How do you prove consent in a TCPA case?  According to one recent decision, when consent is asserted to defeat class certification, a defendant must “actually produce evidence which shows prior express consent by the named plaintiffs or at least some putative class members.”  McCurley v. Royal Seas Cruises, Inc., Case No. 17-cv-00986-BAS-AGS, 2019 U.S. Dist. LEXIS 52173, at *69 (S.D. Cal. Mar. 27, 2019).  In addition, the issue of consent must be likely to devolve into individualized inquires based on the nature of the evidence presented.  The court found that the defendant’s submission of a declaration by its marketing director and a lead generator explaining how the lead generation consent process “should” work satisfied neither of these principles.  The court then proceeded to certify a TCPA class under Rule 23(b)(3) (but not Rule 23(b)(2), which does not apply when damages are sought).

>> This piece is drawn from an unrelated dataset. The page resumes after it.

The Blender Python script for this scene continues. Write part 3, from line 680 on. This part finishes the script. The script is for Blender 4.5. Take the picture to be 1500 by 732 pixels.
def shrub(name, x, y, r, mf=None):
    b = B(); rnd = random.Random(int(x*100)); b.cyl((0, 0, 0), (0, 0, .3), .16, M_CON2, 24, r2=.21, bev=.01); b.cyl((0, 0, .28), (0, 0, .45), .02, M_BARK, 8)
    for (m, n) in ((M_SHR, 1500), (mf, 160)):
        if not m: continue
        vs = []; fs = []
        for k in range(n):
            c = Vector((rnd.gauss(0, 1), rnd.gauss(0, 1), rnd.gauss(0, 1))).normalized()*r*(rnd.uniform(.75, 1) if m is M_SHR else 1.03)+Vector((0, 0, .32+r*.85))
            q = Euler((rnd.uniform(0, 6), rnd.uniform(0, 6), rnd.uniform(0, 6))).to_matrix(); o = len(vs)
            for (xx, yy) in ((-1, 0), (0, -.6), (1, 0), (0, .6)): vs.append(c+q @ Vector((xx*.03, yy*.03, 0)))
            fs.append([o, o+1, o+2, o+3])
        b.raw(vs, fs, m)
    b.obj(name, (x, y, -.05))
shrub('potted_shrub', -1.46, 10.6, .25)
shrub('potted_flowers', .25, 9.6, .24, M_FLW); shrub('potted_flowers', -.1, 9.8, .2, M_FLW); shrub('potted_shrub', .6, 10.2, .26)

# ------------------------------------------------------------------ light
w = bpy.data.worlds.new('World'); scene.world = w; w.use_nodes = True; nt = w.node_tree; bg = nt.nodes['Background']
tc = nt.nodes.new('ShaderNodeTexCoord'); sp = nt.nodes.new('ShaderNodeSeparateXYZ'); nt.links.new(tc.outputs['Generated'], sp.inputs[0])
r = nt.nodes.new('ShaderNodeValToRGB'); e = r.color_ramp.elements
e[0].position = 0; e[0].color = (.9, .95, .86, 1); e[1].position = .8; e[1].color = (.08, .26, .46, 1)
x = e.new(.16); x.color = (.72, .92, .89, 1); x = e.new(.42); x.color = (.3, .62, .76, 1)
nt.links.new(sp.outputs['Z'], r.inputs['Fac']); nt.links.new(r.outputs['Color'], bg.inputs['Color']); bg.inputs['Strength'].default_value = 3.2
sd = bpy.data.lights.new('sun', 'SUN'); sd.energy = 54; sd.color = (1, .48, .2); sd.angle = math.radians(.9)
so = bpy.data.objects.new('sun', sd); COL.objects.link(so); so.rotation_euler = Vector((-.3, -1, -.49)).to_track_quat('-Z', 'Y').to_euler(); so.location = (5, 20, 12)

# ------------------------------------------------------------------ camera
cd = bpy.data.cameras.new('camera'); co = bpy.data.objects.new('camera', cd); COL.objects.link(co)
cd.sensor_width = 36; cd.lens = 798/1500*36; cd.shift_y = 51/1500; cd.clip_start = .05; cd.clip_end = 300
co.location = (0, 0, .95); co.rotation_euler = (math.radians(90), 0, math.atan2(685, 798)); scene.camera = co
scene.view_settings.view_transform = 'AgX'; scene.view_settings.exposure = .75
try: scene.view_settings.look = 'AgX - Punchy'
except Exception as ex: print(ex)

Prior to addressing the issue of class certification, however, the court rejected most of the defendant’s challenges to plaintiffs’ expert testimony and defendant’s standing argument.  In addition, the court rejected defendant’s argument that the court could not exercise personal jurisdiction over nonresident absent class members following the Supreme Court’s decision in Bristol-Myers Squibb Co. v. Superior Court, 137 S. Ct. 1773 (2017).  Acknowledging the split among courts as to whether Bristol-Myers applies to class actions, the court determined it did not need “to wade into this jurisprudential dispute because [the defendant] had waived any personal jurisdiction challenges” by failing to raise them in response to plaintiffs’ initial complaints, each of which alleged a nationwide class.  While the court recognized that other courts (including Bakov v. Consol. World Travel, Inc., 2019 U.S. Dist. LEXIS 46510 (N.D. Ill. Mar. 21, 2019) – a case we blogged about last week) had excused similar failures and struck the nationwide class allegations, the court departed from this line of cases.

As to class certification, the court rejected defendant’s efforts to defeat class certification based on consent.  First, the court criticized the defendant for failing to present actual evidence of prior express consent.  Specifically, the court noted that the defendant had “not provided a single affidavit from a proposed class member who expressly attests that he or she opted to receive calls for [defendant’s] services through the lead generation program.”  Further, the information the defendant did provide – declarations describing the opt-in process – were not based on personal knowledge of whether plaintiffs or the class members actually visited and completed the forms.  In short, the court held that it would “not credit bare assertions by a lead generator or [the defendant] regarding who completed an online ‘optin’ form in the absence of evidence from an actual class member who completed such a form and attests to providing consent before he or she received a call.”  Finally, the court found that even assuming evidence of consent, the marketing program described in the declarations set forth a process for obtaining consent that should produce a common answer.  Thus, the court found that common questions of fact and law would predominate over individual ones and certified a class.